## STATED TASK
Show only lines that include "from".

Records with scene code:

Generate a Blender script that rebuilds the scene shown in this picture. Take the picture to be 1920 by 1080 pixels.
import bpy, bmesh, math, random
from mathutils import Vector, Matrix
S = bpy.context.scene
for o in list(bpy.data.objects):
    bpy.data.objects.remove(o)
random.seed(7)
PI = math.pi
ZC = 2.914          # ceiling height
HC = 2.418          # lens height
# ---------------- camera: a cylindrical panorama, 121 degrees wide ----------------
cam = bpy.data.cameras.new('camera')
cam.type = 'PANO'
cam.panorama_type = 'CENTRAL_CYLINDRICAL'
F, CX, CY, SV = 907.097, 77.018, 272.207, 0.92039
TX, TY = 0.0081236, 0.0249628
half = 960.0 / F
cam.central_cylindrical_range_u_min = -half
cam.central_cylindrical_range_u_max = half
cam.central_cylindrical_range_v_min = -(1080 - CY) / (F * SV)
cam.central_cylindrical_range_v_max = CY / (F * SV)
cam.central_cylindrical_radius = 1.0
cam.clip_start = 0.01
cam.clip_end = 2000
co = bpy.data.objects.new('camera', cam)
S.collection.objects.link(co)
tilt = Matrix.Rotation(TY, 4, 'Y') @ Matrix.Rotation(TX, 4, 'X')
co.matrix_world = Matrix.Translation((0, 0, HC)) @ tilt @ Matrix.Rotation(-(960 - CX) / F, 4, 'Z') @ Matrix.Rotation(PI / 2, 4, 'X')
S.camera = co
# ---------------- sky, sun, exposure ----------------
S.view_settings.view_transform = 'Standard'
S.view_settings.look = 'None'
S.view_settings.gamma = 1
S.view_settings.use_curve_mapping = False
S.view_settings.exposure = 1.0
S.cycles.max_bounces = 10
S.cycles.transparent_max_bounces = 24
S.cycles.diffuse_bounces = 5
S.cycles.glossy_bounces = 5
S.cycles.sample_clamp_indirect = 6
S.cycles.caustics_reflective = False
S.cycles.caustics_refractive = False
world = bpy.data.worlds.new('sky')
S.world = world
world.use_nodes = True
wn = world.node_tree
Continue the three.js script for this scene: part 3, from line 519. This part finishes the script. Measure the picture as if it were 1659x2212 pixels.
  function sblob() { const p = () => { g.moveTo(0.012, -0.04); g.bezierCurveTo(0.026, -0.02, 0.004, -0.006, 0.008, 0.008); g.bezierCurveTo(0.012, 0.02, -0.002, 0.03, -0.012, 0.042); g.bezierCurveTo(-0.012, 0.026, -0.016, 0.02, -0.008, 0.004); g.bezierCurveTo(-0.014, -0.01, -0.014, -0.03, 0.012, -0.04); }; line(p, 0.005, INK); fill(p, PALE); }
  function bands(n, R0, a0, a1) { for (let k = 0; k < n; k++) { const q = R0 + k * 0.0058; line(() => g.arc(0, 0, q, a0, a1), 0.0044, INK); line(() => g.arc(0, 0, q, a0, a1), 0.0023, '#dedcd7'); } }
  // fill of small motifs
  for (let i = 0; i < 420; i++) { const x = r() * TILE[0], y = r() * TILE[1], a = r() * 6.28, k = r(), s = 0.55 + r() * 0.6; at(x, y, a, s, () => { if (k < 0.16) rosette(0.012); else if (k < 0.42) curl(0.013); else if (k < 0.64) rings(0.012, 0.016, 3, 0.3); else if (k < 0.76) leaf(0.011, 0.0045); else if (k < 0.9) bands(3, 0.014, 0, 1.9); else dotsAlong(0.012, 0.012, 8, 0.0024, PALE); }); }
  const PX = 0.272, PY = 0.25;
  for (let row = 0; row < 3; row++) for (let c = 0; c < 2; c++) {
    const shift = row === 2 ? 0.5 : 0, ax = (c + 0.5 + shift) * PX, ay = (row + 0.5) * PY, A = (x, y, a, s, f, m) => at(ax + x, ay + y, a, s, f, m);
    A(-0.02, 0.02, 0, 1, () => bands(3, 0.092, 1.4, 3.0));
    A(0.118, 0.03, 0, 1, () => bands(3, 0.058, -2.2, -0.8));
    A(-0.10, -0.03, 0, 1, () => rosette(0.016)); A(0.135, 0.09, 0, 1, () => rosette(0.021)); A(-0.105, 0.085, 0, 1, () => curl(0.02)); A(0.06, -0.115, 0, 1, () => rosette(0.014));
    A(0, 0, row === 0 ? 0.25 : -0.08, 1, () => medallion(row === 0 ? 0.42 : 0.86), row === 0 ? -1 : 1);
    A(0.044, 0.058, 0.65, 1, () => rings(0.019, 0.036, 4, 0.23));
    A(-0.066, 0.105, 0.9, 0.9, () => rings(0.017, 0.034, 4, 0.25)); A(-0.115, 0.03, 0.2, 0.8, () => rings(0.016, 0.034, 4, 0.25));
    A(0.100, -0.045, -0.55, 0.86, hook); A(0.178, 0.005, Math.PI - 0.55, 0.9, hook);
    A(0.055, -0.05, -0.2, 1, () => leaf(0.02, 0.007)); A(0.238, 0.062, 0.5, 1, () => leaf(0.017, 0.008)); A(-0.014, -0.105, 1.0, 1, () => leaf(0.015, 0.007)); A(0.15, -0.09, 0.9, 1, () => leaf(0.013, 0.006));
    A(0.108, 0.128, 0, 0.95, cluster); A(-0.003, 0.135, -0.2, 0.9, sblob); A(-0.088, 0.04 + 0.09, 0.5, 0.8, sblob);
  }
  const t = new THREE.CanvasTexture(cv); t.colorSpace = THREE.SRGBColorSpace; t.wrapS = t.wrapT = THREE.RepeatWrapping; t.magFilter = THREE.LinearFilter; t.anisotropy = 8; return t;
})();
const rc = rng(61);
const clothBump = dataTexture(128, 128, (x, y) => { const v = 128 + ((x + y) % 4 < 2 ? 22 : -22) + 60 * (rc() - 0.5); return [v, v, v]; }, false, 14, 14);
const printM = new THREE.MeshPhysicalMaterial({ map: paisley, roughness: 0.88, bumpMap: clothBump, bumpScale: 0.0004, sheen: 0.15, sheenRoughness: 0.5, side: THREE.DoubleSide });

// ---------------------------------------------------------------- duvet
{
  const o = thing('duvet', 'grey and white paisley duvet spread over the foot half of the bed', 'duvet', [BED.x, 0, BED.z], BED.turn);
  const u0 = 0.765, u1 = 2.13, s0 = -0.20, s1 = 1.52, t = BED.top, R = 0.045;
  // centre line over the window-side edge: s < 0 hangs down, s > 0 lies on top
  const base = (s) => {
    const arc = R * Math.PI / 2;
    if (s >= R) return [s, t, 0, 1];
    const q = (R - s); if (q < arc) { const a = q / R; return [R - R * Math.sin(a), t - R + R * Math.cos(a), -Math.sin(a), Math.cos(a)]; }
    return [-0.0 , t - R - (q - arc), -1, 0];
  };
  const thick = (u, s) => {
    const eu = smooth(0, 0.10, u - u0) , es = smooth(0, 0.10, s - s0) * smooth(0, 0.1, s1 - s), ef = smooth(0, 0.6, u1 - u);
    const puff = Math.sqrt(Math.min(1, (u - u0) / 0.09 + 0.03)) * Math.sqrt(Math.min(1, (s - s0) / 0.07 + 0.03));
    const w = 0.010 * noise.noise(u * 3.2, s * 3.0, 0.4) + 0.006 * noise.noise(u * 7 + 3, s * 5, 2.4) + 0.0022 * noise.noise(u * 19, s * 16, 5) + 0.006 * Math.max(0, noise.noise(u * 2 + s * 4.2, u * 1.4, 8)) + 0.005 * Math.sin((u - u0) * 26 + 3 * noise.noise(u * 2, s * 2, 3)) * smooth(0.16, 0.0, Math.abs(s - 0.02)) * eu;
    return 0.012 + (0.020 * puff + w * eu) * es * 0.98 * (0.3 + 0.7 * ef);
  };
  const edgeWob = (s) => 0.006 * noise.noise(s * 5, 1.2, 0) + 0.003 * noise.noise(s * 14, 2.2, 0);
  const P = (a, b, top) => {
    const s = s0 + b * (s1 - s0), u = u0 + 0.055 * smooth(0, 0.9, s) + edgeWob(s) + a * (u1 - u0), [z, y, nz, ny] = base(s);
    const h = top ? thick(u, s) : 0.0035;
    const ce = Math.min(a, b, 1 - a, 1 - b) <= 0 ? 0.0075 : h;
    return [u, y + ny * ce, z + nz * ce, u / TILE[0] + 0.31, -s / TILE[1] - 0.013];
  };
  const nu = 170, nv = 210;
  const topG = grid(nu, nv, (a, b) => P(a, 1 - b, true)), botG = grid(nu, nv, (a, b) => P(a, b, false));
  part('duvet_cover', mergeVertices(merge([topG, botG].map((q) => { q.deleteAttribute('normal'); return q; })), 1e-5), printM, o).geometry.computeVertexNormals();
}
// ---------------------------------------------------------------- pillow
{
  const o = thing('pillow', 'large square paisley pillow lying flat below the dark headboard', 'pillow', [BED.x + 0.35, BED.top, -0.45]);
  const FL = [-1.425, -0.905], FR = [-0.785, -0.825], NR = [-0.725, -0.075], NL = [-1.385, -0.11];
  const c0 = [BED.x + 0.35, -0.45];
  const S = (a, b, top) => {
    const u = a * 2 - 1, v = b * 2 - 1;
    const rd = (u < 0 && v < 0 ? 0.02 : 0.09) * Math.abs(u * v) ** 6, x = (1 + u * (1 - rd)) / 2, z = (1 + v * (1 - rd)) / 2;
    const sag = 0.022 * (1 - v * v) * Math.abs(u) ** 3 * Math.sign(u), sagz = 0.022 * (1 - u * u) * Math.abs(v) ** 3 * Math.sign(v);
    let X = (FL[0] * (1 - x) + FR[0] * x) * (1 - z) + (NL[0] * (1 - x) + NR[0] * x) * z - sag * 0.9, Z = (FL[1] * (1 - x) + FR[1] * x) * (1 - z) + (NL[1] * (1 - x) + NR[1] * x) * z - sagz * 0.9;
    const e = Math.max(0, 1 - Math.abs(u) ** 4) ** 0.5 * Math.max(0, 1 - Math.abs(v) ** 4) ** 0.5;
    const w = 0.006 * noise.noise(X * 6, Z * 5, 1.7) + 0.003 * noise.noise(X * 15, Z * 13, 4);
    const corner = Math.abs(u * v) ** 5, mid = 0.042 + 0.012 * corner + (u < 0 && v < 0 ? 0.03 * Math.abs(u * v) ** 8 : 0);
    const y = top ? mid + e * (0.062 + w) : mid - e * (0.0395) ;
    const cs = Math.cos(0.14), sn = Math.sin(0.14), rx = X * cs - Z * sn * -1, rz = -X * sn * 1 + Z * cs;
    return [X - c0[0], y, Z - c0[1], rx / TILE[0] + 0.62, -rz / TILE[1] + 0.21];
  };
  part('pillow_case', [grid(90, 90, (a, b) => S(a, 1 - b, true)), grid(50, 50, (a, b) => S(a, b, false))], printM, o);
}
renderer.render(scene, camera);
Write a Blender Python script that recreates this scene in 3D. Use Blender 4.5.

## FULL ANSWER
from mathutils import Vector, Matrix
Continue the three.js script for this scene: part 3, from line 519. This part finishes the script. Measure the picture as if it were 1659x2212 pixels.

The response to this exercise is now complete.